Well, it’s finally here — the It’s True CD release party for the band’s debut full-length. Joining the band on the Waiting Room stage are The Haunted Windchimes (Pueblo, CO) and Omaha favorite Bear Country.

According to Jesse Stanek’s piece in The Reader, the CD is being released on Kyle Harvey’s Slo-Fi Records. As much as I like Kyle’s label, I’m disappointed that someone a bit larger didn’t pick it up. Maybe they will. Look what happened to UUVVWWZ. Their debut came out on Darren Keen’s It Are Good label before Saddle Creek committed to the band and rereleased it. What more does a label like Saddle Creek need from an act besides a quality product (though I haven’t actually heard their CD yet) and willingness to tour? It’s True seemingly could provide both.
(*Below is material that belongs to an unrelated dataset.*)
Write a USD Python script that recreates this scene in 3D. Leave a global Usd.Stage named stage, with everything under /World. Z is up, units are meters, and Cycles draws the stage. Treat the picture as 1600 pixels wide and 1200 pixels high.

Also tonight, Brad Hoshaw and the Seven Deadlies performs as part of a four-band bill at Slowdown that also includes Satchel Grande. $10, 8 p.m. And Capgun Coup’s Sam Martin headlines an acoustic show at The Hole with Sean Pratt, Brandon Behrens and Allen Schleich of Snake Island –the show is a benefit for the performers upcoming tour of China. $6, 7 p.m.

Tomorrow night is the Mynabirds CD release show with Jeremy Messersmith and The So-So Sailors. This show is in the Slowdown Front Room, which means it could very easily sell out. Get there early (if only to also catch Messersmith’s solo set). $8, 9 p.m. Also Saturday night, Son of 76 and The Watchmen are playing at Harrah’s Stir Lounge — one of the few local bands that I think could actually carry off a three-hour set (When is Harrah’s going to figure out that most indie bands’ sets only last (and only should last) about 35 minutes?) $5, 9 p.m.

Lazy-i

The Mynabirds in Pitchfork (8.0); Cowboy Indian Bear tonight…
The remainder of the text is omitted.